== RECORDED DATA ==
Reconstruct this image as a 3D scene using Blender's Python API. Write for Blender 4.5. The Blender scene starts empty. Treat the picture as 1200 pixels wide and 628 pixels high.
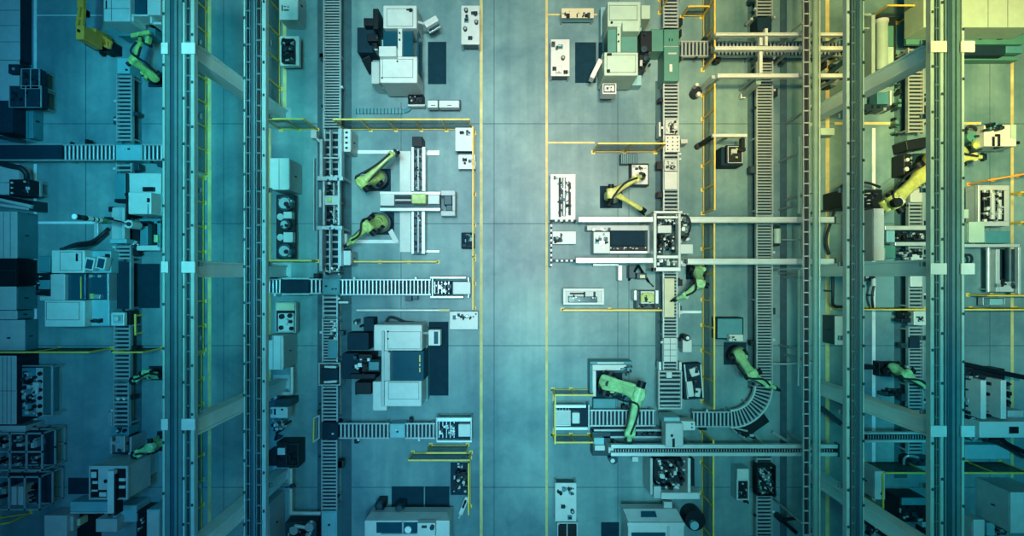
import bpy, math, random
from mathutils import Vector, Matrix
random.seed(7)
PI = math.pi
sc = bpy.context.scene
COL = sc.collection
H = 28.0          # camera height
NX, NY, F = 600.0, 325.0, 840.0

def P(px, py, z=0.0):
    k = (H - z) / F
    return Vector(((px - NX) * k, (NY - py) * k, z))

# ------------------------------------------------------------------ materials
MATS = {}
def mat(name, col, rough=0.5, metal=0.0, noise=0.0, nscale=3.0, spec=0.5, emit=None, alpha=None, dirt=None):
    m = bpy.data.materials.new(name); m.use_nodes = True
    nt = m.node_tree; b = nt.nodes['Principled BSDF']
    b.inputs['Roughness'].default_value = rough
    b.inputs['Metallic'].default_value = metal
    b.inputs['Specular IOR Level'].default_value = spec
    b.inputs['Base Color'].default_value = (*col, 1)
    if noise > 0:
        tc = nt.nodes.new('ShaderNodeTexCoord')
        n = nt.nodes.new('ShaderNodeTexNoise'); n.inputs['Scale'].default_value = nscale
        n.inputs['Detail'].default_value = 5; n.inputs['Roughness'].default_value = 0.6
        nt.links.new(tc.outputs['Object'], n.inputs['Vector'])
        r = nt.nodes.new('ShaderNodeValToRGB')
        r.color_ramp.elements[0].position = 0.3; r.color_ramp.elements[1].position = 0.7
        a = 1 - noise; c = 1 + noise * 0.4
        r.color_ramp.elements[0].color = (col[0]*a, col[1]*a, col[2]*a, 1)
        r.color_ramp.elements[1].color = (min(1, col[0]*c), min(1, col[1]*c), min(1, col[2]*c), 1)
        nt.links.new(n.outputs['Fac'], r.inputs['Fac'])
        nt.links.new(r.outputs['Color'], b.inputs['Base Color'])
    if emit:
        b.inputs['Emission Color'].default_value = (*emit[0], 1); b.inputs['Emission Strength'].default_value = emit[1]
    if alpha is not None: b.inputs['Alpha'].default_value = alpha
    MATS[name] = m
    return m

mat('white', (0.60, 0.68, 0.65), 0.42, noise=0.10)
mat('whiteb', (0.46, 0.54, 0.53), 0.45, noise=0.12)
mat('cyanpaint', (0.22, 0.50, 0.54), 0.45, noise=0.12)
mat('tealpaint', (0.06, 0.26, 0.30), 0.45, noise=0.15)
mat('greenteal', (0.06, 0.24, 0.20), 0.45, noise=0.12)
mat('glass', (0.008, 0.075, 0.115), 0.18, noise=0.1, spec=0.35)
mat('navy', (0.005, 0.032, 0.055), 0.75, noise=0.2, spec=0.2)
mat('navymat', (0.005, 0.036, 0.058), 0.85, noise=0.25, spec=0.15)
mat('black', (0.003, 0.011, 0.018), 0.5, noise=0.3, spec=0.25)
mat('darksteel', (0.016, 0.055, 0.075), 0.42, 0.2, noise=0.3, spec=0.35)
mat('steel', (0.38, 0.47, 0.48), 0.38, 0.35, noise=0.15)
mat('roller', (0.50, 0.60, 0.60), 0.30, 0.4, noise=0.1)
mat('alu', (0.58, 0.68, 0.66), 0.38, 0.3, noise=0.12)
mat('girder', (0.055, 0.145, 0.16), 0.45, noise=0.2)
mat('girderdark', (0.006, 0.05, 0.08), 0.45, noise=0.2)
mat('girderlight', (0.26, 0.40, 0.38), 0.42, noise=0.15)
mat('column', (0.66, 0.90, 0.86), 0.5, noise=0.10, nscale=1.2)
mat('yellow', (0.90, 0.62, 0.09), 0.45, noise=0.2)
mat('yellowline', (0.70, 0.60, 0.24), 0.6, noise=0.35, nscale=1.5)
mat('whiteline', (0.80, 0.92, 0.90), 0.6, noise=0.25, nscale=1.5)
mat('mustard', (1.0, 0.38, 0.05), 0.45, noise=0.2)
mat('lime', (0.46, 0.64, 0.19), 0.38, noise=0.30, nscale=5)
mat('limeyellow', (0.58, 0.66, 0.19), 0.38, noise=0.30, nscale=5)
mat('greenarm', (0.36, 0.70, 0.33), 0.38, noise=0.30, nscale=5)
mat('rubber', (0.01, 0.02, 0.03), 0.6)
mat('beige', (0.66, 0.64, 0.42), 0.5, noise=0.1)
mat('cream', (0.42, 0.61, 0.49), 0.5, noise=0.1)
mat('joint', (0.02, 0.07, 0.09), 0.9)
mat('channel', (0.03, 0.10, 0.125), 0.7, noise=0.3)  # dark floor tone for the soft shade beside the conveyors
mat('lamp_white', (0.85, 0.95, 0.92), 0.3)
mat('lamp_green', (0.06, 0.30, 0.10), 0.3)

# conveyor belt / mesh panel
m = bpy.data.materials.new('mesh_panel'); m.use_nodes = True; MATS['mesh'] = m
nt = m.node_tree; b = nt.nodes['Principled BSDF']; out = nt.nodes['Material Output']
b.inputs['Base Color'].default_value = (0.02, 0.06, 0.06, 1); b.inputs['Roughness'].default_value = 0.6
tr = nt.nodes.new('ShaderNodeBsdfTransparent'); mx = nt.nodes.new('ShaderNodeMixShader'); mx.inputs[0].default_value = 0.30
nt.links.new(tr.outputs[0], mx.inputs[1]); nt.links.new(b.outputs[0], mx.inputs[2]); nt.links.new(mx.outputs[0], out.inputs['Surface'])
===
▶ [WHAT THE EXERCISE ASKS]: Using the material above, return every line exactly as it appears, minus the pictures.

▶ [ANSWER TO THIS EXERCISE]:
Reconstruct this image as a 3D scene using Blender's Python API. Write for Blender 4.5. The Blender scene starts empty. Treat the picture as 1200 pixels wide and 628 pixels high.
import bpy, math, random
from mathutils import Vector, Matrix
random.seed(7)
PI = math.pi
sc = bpy.context.scene
COL = sc.collection
H = 28.0          # camera height
NX, NY, F = 600.0, 325.0, 840.0

def P(px, py, z=0.0):
    k = (H - z) / F
    return Vector(((px - NX) * k, (NY - py) * k, z))

# ------------------------------------------------------------------ materials
MATS = {}
def mat(name, col, rough=0.5, metal=0.0, noise=0.0, nscale=3.0, spec=0.5, emit=None, alpha=None, dirt=None):
    m = bpy.data.materials.new(name); m.use_nodes = True
    nt = m.node_tree; b = nt.nodes['Principled BSDF']
    b.inputs['Roughness'].default_value = rough
    b.inputs['Metallic'].default_value = metal
    b.inputs['Specular IOR Level'].default_value = spec
    b.inputs['Base Color'].default_value = (*col, 1)
    if noise > 0:
        tc = nt.nodes.new('ShaderNodeTexCoord')
        n = nt.nodes.new('ShaderNodeTexNoise'); n.inputs['Scale'].default_value = nscale
        n.inputs['Detail'].default_value = 5; n.inputs['Roughness'].default_value = 0.6
        nt.links.new(tc.outputs['Object'], n.inputs['Vector'])
        r = nt.nodes.new('ShaderNodeValToRGB')
        r.color_ramp.elements[0].position = 0.3; r.color_ramp.elements[1].position = 0.7
        a = 1 - noise; c = 1 + noise * 0.4
        r.color_ramp.elements[0].color = (col[0]*a, col[1]*a, col[2]*a, 1)
        r.color_ramp.elements[1].color = (min(1, col[0]*c), min(1, col[1]*c), min(1, col[2]*c), 1)
        nt.links.new(n.outputs['Fac'], r.inputs['Fac'])
        nt.links.new(r.outputs['Color'], b.inputs['Base Color'])
    if emit:
        b.inputs['Emission Color'].default_value = (*emit[0], 1); b.inputs['Emission Strength'].default_value = emit[1]
    if alpha is not None: b.inputs['Alpha'].default_value = alpha
    MATS[name] = m
    return m

mat('white', (0.60, 0.68, 0.65), 0.42, noise=0.10)
mat('whiteb', (0.46, 0.54, 0.53), 0.45, noise=0.12)
mat('cyanpaint', (0.22, 0.50, 0.54), 0.45, noise=0.12)
mat('tealpaint', (0.06, 0.26, 0.30), 0.45, noise=0.15)
mat('greenteal', (0.06, 0.24, 0.20), 0.45, noise=0.12)
mat('glass', (0.008, 0.075, 0.115), 0.18, noise=0.1, spec=0.35)
mat('navy', (0.005, 0.032, 0.055), 0.75, noise=0.2, spec=0.2)
mat('navymat', (0.005, 0.036, 0.058), 0.85, noise=0.25, spec=0.15)
mat('black', (0.003, 0.011, 0.018), 0.5, noise=0.3, spec=0.25)
mat('darksteel', (0.016, 0.055, 0.075), 0.42, 0.2, noise=0.3, spec=0.35)
mat('steel', (0.38, 0.47, 0.48), 0.38, 0.35, noise=0.15)
mat('roller', (0.50, 0.60, 0.60), 0.30, 0.4, noise=0.1)
mat('alu', (0.58, 0.68, 0.66), 0.38, 0.3, noise=0.12)
mat('girder', (0.055, 0.145, 0.16), 0.45, noise=0.2)
mat('girderdark', (0.006, 0.05, 0.08), 0.45, noise=0.2)
mat('girderlight', (0.26, 0.40, 0.38), 0.42, noise=0.15)
mat('column', (0.66, 0.90, 0.86), 0.5, noise=0.10, nscale=1.2)
mat('yellow', (0.90, 0.62, 0.09), 0.45, noise=0.2)
mat('yellowline', (0.70, 0.60, 0.24), 0.6, noise=0.35, nscale=1.5)
mat('whiteline', (0.80, 0.92, 0.90), 0.6, noise=0.25, nscale=1.5)
mat('mustard', (1.0, 0.38, 0.05), 0.45, noise=0.2)
mat('lime', (0.46, 0.64, 0.19), 0.38, noise=0.30, nscale=5)
mat('limeyellow', (0.58, 0.66, 0.19), 0.38, noise=0.30, nscale=5)
mat('greenarm', (0.36, 0.70, 0.33), 0.38, noise=0.30, nscale=5)
mat('rubber', (0.01, 0.02, 0.03), 0.6)
mat('beige', (0.66, 0.64, 0.42), 0.5, noise=0.1)
mat('cream', (0.42, 0.61, 0.49), 0.5, noise=0.1)
mat('joint', (0.02, 0.07, 0.09), 0.9)
mat('channel', (0.03, 0.10, 0.125), 0.7, noise=0.3)  # dark floor tone for the soft shade beside the conveyors
mat('lamp_white', (0.85, 0.95, 0.92), 0.3)
mat('lamp_green', (0.06, 0.30, 0.10), 0.3)

# conveyor belt / mesh panel
m = bpy.data.materials.new('mesh_panel'); m.use_nodes = True; MATS['mesh'] = m
nt = m.node_tree; b = nt.nodes['Principled BSDF']; out = nt.nodes['Material Output']
b.inputs['Base Color'].default_value = (0.02, 0.06, 0.06, 1); b.inputs['Roughness'].default_value = 0.6
tr = nt.nodes.new('ShaderNodeBsdfTransparent'); mx = nt.nodes.new('ShaderNodeMixShader'); mx.inputs[0].default_value = 0.30
nt.links.new(tr.outputs[0], mx.inputs[1]); nt.links.new(b.outputs[0], mx.inputs[2]); nt.links.new(mx.outputs[0], out.inputs['Surface'])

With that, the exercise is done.